At a party recently, a man I was talking to heard I was in advertising.
He said, “I remember a great ad from many years ago, the line was, “Nice One, Cyril” – the whole country was saying it.”
The woman we were talking with said, “Who was it for?”
He said, “Sunblest bread, and I still remember it after all these years”.
It’s great that he remembered it, but it wasn’t for Sunblest, it was for Wonderloaf.
Around that time, there was another campaign the whole country loved, starring Leonard Rossiter and Joan Collins, everyone still remembers it as that great Martini campaign.
And it was a memorable campaign, but it wasn’t for Martini, it was for Cinzano.
Years later I was teaching a class of ad students, they told me their favourite posters were the Nike campaign running everywhere with the line “Impossible is Nothing”.
And it was a powerful campaign, but it wasn’t for Nike, it was for Adidas.
There are dozens of campaigns like that, people love the ad but get the brand wrong.
The modern version of that would be Sadiq Kahn’s campaign, “Say Maaate to a Mate”.
Apparently one in five women are “victims of unwanted sexual objectification”.
This often comes in the form of ‘banter’ between men.
So the stated purpose of this advertising is “empowering men to challenge misogyny”.
Well it’s definitely helped the expression “Maaate” catch on.

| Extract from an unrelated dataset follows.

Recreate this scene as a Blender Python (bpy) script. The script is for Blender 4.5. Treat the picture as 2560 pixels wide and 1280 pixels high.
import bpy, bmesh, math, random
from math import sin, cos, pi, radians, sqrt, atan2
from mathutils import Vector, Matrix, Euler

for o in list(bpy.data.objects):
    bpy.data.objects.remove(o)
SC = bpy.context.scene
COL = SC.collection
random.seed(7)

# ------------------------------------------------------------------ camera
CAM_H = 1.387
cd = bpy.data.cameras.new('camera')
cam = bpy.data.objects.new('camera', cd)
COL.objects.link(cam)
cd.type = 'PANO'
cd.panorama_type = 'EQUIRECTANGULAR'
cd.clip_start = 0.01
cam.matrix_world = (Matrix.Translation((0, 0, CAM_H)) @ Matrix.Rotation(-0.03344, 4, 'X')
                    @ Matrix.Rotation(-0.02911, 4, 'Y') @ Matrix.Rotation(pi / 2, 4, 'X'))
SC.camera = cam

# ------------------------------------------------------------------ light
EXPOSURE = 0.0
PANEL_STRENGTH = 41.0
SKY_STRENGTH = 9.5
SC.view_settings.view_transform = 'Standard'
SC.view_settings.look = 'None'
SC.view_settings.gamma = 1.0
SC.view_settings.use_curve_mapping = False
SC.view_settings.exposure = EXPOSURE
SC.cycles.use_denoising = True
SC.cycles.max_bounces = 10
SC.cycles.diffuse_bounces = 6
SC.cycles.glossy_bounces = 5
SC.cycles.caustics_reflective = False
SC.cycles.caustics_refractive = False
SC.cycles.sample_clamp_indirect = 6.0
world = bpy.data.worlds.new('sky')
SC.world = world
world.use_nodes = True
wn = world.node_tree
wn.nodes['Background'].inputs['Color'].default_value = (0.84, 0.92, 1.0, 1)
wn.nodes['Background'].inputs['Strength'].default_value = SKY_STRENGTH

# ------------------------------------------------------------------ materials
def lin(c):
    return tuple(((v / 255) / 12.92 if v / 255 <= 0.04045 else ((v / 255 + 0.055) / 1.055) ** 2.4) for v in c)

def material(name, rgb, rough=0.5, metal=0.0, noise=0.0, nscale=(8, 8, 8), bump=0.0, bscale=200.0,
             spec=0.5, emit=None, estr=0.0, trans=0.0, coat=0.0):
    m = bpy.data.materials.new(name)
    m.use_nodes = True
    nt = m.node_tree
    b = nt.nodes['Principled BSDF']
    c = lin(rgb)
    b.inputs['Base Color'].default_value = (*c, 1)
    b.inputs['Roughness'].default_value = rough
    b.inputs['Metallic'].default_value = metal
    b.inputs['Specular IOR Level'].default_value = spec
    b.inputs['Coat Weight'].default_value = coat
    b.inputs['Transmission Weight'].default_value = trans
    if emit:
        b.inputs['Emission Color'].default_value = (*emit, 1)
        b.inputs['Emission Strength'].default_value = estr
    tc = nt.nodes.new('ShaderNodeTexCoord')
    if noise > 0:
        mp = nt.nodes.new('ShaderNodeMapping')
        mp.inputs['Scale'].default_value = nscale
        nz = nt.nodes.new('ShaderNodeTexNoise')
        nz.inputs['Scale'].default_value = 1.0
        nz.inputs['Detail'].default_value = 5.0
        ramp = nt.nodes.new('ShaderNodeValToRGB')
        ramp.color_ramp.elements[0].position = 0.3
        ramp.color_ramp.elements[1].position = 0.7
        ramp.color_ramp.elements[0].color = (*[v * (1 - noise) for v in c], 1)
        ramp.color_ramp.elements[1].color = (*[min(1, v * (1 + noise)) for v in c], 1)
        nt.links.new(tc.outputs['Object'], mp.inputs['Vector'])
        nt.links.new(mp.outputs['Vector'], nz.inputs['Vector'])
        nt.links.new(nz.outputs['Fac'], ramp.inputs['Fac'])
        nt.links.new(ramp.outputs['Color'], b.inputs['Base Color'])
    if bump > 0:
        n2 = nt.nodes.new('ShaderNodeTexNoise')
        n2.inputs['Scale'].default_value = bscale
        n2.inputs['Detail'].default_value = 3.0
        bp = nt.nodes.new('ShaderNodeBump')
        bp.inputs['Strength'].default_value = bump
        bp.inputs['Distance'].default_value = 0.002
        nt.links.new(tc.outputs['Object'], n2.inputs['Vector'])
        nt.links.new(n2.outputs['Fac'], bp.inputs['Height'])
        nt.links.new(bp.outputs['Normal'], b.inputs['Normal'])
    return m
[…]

I’ve heard it used when someone spilled a drink, when someone got a nasty bill, when someone forgot their phone, when someone jumped a queue.
It’s become a synonym for “Don’t do that”, in fact it’s become a part of banter itself.
But I haven’t heard it associated with the serious issue of “challenging and changing the attitudes that trivialise abuse”.
With any advertising we have to ask, what is the point of standing out and getting remembered if the punters don’t remember who or what it’s for?
There’s an old cliché: no one believes in advertising until they’ve lost their cat.
Then they go round the streets putting up pictures of it on lamp posts saying LOST CAT in big letters, and their phone number.
The equivalent for us would be to concentrate on a beautiful picture of the cat but without any words or contact details.
So everyone would say “What a lovely cat” without knowing what to do about it.
That’s the level we’re at, we’re so interested in the details of the execution we’ve forgotten what the job of advertising is.
That’s why the current McDonalds campaign (click link) is an example of the right way to do it.
The commercial takes place in a traffic jam, the soundtrack is from 1985: “Oh Yeah” by a Swiss group called Yello.
It’s got a heavy electronic beat, every 3 seconds the person on-screen raises their eyebrows in the shape of a letter M.
Everyone in the traffic jam passes the raised-eyebrow look along, everyone fancies a McDonalds.
At the end, the logo M pops up and moves up-and-down like all the eyebrows.
The ad doesn’t patronise punters by having to show people savouring the product.
There’s no voice-over about the product, there are no beautiful product shots, no shots of the outlet, nothing to spell it out.
But there are TWELVE times the mnemonic device with the eyebrows is featured.
You couldn’t remember or repeat that ad without the eyebrows and the logo M device.
The letter M mnemonic couldn’t be for anyone else, not for Wendy’s or for Burger King.
The job of the ad is to make McDonalds fun, to make the ad catch on and earn free media.
We don’t need subtlety instead of advertising.
We need people who can remember what the job of advertising is supposed to be.